Here is what I played:
- Summoner: Alric Stormbringer
- Tank: Sea Monster (8 mana)
- Backline: Alfredo (2 mana)
My opponent brought Chuul Jujinchi (summoner) and Quora Towershead (10 mana). One card. At first glance, I looked dead on paper as Quora Towershead is an absolute beast. But there is a reason I won this in three rounds.
Why This Actually Worked

Sea Monster is one of those cards that gets slept on because it is common. But at level 5, it is a 9-health tank with Heal. That is 3 health back every turn. In a 12-mana match, that's absurd value. Quora Towershead has 12 health and also heals (4 per turn). But here is the problem: she is doing 2 magic damage and 2 melee damage per round. My Sea Monster is taking 4 damage, healing back 3. Net -1 health per turn.
Meanwhile, Sea Monster is hitting for 5 melee damage. My other monster pick, Alfredo, is a 2-mana gladius card with 2 ranged damage, 5 health, and Bloodlust. At level 4, he does not have Close Range or True Strike yet (those unlock later). But he does not need them. He just needs to chip away at Quora while Sea Monster absorbs everything. Every round, Quora took 5 damage from Sea Monster and 2 from Alfredo. That is 7 damage. She healed back 4. Net -3 health per turn. I was losing 1 health per turn. She was losing 3. You can do the maths who wins the battle. Quora never stood a chance. She just did not realize it until Round 3.

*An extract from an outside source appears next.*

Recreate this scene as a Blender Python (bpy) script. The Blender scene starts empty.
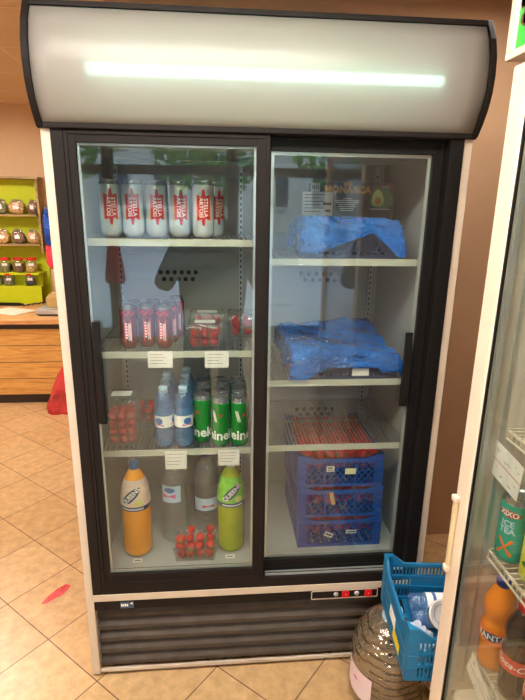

I almost did not bring Alfredo, but I am glad I did as Alfredo tipped the scales and resulting in that net health return to swing in my favor. And this is the lesson with low-mana battles: every point of damage matters more than you think. You cannot afford to leave mana on the table. You cannot afford to skip a damage source because "it's only 2." That 2 damage is the difference between a draw and a win.
What I would Do Differently (If I Could)
Honestly? Not much. This lineup was as efficient as it gets for 12 mana under Taking Sides modifier. If I had more mana, I would throw in a Ruler of the Seas for extra magic damage. But at 12? There is no room. You are picking between tank + support damage or glass cannon + hope.
The only real risk was if my opponent had brought magic reflect or thorns. But at 12 mana, most people do not have room for that. They are too busy trying to squeeze in a tank that will not die instantly.
Final Thoughts
Taking Sides punishes lazy deckbuilding. If you rely on neutral cards to patch holes in your lineup, this ruleset exposes you hard. The brawl match showed two healing tanks slowly bleeding each other out while a 2-mana ranged attacker tipped the damage balance and that the beauty of it. Showing the importance of how every mana point doing exactly what it needed to do. What is your go-to low-mana Taking Sides lineup?